Mr. Biden used a speech after the Senate vote not only to trumpet the bipartisan package but to shift focus to the Democrats needed to pass the $3.5 trillion social policy bill, which has to be approved under a budget process called reconciliation to sidestep Republican opposition.

“I think we will get enough Democrats to vote for it,” Mr. Biden said, adding, “and I think that the House will eventually put two bills on my desk, one on infrastructure, and one on reconciliation.”

“For the Republicans who supported this bill, you showed a lot of courage,” Mr. Biden said. “To the Democrats who supported this bill, we can be proud.”

Liberal Democrats never bought into one of the premises of the Biden campaign, that moderation, at least in temperament, could soften reflexive Republican opposition to everything a Democratic president proposes and begin to mend the country’s divisions. Instead they championed his policy agenda, which was unabashedly liberal and expansive.

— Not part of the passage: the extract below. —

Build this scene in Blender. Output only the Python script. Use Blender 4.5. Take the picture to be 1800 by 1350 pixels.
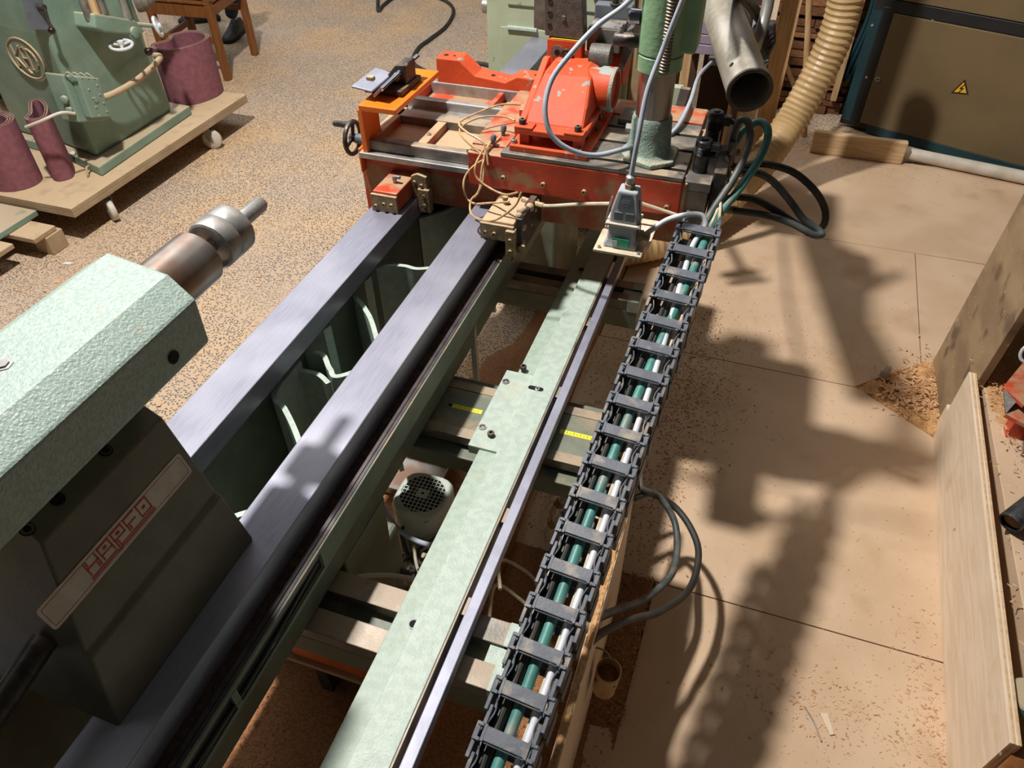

But Mr. Biden and other more moderate Democrats saw outreach to Republicans, at least on one major bill, as a critical gesture. When Mr. Biden was vice president, Republicans in 2010 capitalized on the sense that the Obama White House and Democrats were using their majorities to ram through pricey legislation at will, and the result was what President Barack Obama called a shellacking in 2010 and a Republican House majority for the remainder of his presidency.